The Ultimate Reality or Absolute Truth can only be realized by the enlightened knowledge of insight not by ordinary naked eyes, ears, nose, tongue, body and mind. The Ultimate Reality or Absolute Truth is eternally sublime or supreme in itself without any change in the sense of reality the truth as it is or as really as it is mentioned “Uttamo” most sublime, “Aviparito “unchangeability or immutability, “Sabbannuta nanassa gocaro”. it can be comprehensible only by all knowing insight knowledge of the Buddha.
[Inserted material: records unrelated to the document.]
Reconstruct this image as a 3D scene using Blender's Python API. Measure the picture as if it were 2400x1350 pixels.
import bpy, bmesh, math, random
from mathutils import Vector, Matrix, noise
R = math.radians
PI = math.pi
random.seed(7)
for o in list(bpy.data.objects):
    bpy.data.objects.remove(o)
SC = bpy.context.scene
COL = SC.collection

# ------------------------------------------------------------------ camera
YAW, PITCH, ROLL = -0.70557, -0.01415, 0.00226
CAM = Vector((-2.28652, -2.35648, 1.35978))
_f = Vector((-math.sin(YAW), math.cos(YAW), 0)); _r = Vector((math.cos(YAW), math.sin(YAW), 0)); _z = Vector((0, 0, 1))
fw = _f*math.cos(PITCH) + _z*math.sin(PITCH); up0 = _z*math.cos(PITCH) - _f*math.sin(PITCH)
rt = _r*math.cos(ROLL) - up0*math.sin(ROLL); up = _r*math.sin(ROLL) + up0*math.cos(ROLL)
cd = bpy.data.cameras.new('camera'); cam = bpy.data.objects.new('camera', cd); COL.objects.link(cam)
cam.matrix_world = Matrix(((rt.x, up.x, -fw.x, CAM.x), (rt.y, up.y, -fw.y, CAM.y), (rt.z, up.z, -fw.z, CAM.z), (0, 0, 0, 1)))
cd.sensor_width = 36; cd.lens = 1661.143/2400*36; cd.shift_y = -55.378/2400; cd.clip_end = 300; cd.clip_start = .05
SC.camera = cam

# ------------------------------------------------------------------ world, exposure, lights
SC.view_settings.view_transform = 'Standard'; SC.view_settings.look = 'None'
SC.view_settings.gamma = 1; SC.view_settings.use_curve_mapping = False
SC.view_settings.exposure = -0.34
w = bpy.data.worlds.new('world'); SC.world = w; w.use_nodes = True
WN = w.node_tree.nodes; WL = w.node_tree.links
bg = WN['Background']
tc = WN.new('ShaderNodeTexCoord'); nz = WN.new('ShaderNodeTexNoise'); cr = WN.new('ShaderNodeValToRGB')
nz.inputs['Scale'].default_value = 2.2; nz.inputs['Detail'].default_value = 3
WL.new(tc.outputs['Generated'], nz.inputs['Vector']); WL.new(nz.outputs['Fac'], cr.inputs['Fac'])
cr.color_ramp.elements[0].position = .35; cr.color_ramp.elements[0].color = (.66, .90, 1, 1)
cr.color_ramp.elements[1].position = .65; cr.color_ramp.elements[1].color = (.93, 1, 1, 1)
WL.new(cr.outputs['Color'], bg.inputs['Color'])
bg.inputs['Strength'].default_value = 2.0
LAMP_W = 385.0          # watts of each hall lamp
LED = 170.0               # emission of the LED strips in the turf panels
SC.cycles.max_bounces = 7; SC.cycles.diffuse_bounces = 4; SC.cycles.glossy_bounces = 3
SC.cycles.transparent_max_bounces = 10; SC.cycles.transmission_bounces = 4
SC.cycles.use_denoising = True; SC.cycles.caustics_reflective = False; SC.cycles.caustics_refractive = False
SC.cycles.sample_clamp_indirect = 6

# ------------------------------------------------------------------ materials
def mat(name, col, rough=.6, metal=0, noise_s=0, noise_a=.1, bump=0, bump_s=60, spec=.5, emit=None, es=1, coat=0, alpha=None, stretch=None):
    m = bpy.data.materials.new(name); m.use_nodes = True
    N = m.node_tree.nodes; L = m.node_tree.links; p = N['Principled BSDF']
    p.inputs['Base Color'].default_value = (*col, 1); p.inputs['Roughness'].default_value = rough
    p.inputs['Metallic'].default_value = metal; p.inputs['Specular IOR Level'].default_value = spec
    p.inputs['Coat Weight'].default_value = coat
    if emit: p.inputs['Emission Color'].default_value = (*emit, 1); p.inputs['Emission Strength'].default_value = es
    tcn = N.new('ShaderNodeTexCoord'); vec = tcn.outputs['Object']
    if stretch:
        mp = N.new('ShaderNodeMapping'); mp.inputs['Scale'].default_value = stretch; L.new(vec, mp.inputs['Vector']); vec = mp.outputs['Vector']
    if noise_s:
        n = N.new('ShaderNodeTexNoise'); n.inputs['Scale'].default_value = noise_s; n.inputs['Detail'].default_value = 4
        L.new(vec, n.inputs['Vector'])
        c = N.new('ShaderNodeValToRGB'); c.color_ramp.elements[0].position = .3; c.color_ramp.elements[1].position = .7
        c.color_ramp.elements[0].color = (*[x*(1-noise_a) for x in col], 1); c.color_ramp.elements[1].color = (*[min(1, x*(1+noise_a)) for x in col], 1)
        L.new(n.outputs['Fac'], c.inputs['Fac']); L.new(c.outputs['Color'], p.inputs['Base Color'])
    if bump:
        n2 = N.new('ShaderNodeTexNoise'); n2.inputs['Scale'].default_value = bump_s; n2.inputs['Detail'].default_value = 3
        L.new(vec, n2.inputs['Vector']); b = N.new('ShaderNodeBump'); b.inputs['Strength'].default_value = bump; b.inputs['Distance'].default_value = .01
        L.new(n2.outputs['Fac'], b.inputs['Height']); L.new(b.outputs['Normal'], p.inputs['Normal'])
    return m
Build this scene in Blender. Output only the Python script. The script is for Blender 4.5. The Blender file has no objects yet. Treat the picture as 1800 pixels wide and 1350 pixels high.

Nevertheless, we cannot do without language. To understand Nibbana we have to use words as applicable and perfect a manner as possible. So, if Nibbana is to be expressed and explained in positive terms as the “Absolute Happiness”, it is all also likely that we may immediately grasp it as an idea generally associated with those terms which may be quite contrary to the actual meaning. For this reason, it is often referred to or expressed in various negative terms such as “Extinction of Thirst, Uncomposed, Unconditioned, Unborn, Uncreated, Unmade. etc. It is indeed the complete absence of desire or the cessation of that very thirst or craving (Thanakkayo), giving it up (Cago), renouncing it (Patinissaggo). emancipation (Mutti) and detachment Analayo) from it.

Referring to exhaustion of all conditioned things and giving up all defilements. Nibbana is thus expressed in negative terms. Therefore many have got the wrong notion that Nibbana is negative and expresses self-annihilation of self because there is no self to annihilate and there is also no nothingness in Nibbana because there is neither space nor time where and when Nibbana can be located.

Buddhism holds that final extinction of ignorance and craving is the way of escape from the rounds of life (Samsara), but the escape is not actually reached somewhere and it of course could not be reached like a union with Brahma or God which is to be attained only after this life. The final victory to be gained by the extinction of’ ignorance and craving in the Buddhist view is the victory which can be gained and enjoyed in this very life.

This is what is meant by the Buddhist ideal of the Worthiest One (Arahattaship). the noblest life of a man fulfilled to perfection by insight wisdom. This noblest life has been travelled along the Noble Eightfold Path and has broken all the fetters and cankers and won the final liberation or emancipation in its entirety.

This transcendental or supramundane wisdom (Adhipanna) can be obtained before the dissolution of the physical body and thus the Noble One or the Worthy One has actually experienced the most supreme Peace and Happiness of Nibbana by himself in this present life.